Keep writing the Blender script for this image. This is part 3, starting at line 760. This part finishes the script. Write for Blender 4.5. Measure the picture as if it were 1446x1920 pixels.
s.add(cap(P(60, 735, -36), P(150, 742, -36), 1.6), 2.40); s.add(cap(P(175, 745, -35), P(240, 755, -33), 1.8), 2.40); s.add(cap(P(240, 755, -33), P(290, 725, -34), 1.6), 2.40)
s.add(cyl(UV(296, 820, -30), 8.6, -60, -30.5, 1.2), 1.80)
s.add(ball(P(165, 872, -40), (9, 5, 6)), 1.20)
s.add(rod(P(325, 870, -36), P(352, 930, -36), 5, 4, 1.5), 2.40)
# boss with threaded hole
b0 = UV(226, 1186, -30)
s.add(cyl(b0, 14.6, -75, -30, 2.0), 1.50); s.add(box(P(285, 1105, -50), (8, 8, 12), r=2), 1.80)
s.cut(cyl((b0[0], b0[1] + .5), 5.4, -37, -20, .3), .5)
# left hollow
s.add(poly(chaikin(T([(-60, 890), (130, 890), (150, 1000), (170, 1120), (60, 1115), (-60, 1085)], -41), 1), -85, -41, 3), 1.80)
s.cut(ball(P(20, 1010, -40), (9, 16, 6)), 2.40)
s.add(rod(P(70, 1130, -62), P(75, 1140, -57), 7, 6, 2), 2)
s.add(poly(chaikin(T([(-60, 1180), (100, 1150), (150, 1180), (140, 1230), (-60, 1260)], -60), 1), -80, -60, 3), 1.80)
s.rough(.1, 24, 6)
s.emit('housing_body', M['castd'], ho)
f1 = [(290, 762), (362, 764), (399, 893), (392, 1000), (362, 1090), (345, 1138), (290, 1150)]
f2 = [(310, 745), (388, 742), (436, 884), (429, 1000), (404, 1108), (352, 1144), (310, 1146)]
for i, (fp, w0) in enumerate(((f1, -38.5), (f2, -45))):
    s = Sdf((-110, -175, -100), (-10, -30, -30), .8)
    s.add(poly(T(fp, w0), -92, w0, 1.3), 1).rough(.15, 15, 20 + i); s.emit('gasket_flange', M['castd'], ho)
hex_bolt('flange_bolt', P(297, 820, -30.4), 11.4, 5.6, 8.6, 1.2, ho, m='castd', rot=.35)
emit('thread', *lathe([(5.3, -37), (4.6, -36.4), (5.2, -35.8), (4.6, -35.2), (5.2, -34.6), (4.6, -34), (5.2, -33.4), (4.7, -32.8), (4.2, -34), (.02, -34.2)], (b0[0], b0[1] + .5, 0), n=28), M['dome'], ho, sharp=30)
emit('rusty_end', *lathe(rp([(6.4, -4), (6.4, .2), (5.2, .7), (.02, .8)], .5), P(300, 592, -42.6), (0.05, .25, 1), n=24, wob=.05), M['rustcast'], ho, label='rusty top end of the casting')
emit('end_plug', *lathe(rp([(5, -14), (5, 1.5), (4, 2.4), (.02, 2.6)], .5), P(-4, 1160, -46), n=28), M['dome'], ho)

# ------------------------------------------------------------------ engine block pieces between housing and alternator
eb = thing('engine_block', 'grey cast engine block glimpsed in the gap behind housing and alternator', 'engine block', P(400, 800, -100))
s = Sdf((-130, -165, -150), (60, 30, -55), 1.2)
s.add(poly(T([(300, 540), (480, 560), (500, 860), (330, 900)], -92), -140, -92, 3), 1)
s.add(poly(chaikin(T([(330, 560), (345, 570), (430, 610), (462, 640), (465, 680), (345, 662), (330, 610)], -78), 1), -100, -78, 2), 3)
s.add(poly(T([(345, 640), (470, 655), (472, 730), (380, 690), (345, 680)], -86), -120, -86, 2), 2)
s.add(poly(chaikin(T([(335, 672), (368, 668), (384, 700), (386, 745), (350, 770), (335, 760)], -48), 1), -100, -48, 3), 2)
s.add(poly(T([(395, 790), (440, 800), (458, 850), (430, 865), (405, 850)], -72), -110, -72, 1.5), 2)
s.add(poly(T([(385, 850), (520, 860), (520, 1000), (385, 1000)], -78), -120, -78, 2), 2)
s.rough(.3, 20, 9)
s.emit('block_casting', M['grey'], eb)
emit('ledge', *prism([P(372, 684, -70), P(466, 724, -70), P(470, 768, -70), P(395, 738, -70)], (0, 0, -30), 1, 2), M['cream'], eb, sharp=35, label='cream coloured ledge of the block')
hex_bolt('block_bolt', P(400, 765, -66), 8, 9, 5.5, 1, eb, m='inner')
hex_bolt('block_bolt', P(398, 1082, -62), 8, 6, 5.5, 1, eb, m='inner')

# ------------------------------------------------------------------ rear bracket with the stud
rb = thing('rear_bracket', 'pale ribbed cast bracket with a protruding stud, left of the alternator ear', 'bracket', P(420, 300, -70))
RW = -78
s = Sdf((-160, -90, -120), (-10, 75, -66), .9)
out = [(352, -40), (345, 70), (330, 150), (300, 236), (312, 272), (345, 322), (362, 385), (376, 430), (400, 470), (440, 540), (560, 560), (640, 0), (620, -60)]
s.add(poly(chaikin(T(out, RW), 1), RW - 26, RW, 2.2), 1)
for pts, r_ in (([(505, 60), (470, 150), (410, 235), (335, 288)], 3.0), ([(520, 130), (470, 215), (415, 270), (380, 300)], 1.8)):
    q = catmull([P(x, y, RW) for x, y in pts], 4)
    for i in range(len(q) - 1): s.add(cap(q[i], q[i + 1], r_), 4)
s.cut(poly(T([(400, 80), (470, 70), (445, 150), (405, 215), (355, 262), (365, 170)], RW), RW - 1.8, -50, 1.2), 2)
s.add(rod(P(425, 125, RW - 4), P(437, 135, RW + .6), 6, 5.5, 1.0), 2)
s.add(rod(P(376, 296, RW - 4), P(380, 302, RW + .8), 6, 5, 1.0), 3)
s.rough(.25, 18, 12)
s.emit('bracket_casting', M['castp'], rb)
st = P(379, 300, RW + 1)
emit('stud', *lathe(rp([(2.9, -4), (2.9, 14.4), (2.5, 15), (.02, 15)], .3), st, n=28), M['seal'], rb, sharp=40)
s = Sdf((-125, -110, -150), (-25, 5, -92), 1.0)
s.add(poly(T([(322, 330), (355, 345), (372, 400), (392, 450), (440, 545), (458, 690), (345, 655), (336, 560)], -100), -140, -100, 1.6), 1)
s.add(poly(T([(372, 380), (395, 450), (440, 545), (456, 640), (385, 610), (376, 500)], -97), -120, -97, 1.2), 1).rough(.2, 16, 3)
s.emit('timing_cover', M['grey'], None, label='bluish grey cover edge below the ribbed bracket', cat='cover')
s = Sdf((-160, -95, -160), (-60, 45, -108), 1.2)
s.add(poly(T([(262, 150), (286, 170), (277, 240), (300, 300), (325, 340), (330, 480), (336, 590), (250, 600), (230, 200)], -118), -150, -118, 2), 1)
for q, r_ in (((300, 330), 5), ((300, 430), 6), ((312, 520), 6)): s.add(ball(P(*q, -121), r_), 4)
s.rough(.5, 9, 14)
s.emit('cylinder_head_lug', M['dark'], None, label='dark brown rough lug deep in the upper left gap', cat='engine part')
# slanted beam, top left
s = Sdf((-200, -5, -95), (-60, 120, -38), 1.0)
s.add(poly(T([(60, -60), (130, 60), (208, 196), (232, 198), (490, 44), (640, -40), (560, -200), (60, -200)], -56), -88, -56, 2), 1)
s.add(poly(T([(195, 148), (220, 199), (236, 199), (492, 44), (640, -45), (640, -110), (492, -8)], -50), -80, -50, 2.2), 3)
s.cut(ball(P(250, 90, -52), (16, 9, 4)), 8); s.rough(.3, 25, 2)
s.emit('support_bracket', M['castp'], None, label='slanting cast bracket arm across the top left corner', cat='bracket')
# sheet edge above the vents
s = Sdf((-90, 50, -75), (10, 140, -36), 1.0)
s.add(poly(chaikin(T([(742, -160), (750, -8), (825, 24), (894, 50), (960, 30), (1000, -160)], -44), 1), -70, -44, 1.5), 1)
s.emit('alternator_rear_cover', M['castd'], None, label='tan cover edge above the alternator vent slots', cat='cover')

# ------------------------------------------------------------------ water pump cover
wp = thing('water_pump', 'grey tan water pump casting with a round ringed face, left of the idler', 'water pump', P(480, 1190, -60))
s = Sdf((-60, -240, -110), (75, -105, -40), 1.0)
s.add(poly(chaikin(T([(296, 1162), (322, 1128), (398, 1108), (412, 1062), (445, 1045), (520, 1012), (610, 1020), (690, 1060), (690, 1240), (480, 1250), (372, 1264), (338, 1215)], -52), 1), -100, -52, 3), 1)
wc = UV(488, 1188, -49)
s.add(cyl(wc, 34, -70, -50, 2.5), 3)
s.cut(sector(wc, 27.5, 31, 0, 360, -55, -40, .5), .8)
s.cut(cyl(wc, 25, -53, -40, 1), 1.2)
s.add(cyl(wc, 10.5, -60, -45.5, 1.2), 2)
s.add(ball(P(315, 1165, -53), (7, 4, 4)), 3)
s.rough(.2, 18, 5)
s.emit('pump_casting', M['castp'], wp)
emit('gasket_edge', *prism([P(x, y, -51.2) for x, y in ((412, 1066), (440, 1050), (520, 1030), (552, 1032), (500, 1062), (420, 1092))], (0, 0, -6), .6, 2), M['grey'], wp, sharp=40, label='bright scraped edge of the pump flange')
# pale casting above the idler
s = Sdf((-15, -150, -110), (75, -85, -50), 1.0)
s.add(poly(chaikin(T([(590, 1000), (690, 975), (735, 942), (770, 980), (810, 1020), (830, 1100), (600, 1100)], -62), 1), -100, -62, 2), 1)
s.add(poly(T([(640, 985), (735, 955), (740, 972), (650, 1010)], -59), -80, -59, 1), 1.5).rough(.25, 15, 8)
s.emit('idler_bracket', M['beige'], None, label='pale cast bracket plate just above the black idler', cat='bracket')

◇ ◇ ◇

Short exercise:
Pick out the lines that contain "part" and copy them.

Task output:
Keep writing the Blender script for this image. This is part 3, starting at line 760. This part finishes the script. Write for Blender 4.5. Measure the picture as if it were 1446x1920 pixels.
s.emit('cylinder_head_lug', M['dark'], None, label='dark brown rough lug deep in the upper left gap', cat='engine part')